— begin MATERIAL PROVIDED —

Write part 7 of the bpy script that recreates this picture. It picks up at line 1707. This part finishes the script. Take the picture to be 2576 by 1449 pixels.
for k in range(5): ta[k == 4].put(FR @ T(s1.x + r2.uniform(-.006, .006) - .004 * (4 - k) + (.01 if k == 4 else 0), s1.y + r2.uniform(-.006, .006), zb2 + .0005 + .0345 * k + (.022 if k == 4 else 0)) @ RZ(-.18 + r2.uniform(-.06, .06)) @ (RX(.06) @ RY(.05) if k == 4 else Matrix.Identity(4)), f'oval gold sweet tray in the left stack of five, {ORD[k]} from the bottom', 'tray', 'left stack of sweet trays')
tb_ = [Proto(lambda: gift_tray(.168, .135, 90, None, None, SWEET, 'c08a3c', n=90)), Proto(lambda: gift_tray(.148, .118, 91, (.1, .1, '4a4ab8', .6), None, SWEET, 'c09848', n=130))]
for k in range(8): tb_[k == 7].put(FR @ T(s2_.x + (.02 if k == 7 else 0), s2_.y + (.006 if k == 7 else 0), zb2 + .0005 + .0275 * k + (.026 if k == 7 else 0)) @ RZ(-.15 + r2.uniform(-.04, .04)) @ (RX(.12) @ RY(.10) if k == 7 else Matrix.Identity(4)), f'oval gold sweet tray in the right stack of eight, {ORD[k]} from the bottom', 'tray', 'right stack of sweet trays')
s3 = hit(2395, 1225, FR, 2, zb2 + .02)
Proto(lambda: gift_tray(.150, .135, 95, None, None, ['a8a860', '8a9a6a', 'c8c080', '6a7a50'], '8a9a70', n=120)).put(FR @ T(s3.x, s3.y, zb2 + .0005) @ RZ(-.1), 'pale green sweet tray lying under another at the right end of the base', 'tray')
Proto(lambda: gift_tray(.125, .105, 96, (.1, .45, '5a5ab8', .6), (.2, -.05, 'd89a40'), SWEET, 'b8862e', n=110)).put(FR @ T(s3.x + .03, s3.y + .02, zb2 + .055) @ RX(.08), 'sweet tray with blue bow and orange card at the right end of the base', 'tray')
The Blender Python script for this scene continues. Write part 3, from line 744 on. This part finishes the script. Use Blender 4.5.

— end MATERIAL PROVIDED —

(INSTRUCTIONS FOR THE TASK) Gather all lines from the listing above in which "Write" occurs.

(SOLUTION TO THIS EXERCISE)
Write part 7 of the bpy script that recreates this picture. It picks up at line 1707. This part finishes the script. Take the picture to be 2576 by 1449 pixels.
The Blender Python script for this scene continues. Write part 3, from line 744 on. This part finishes the script. Use Blender 4.5.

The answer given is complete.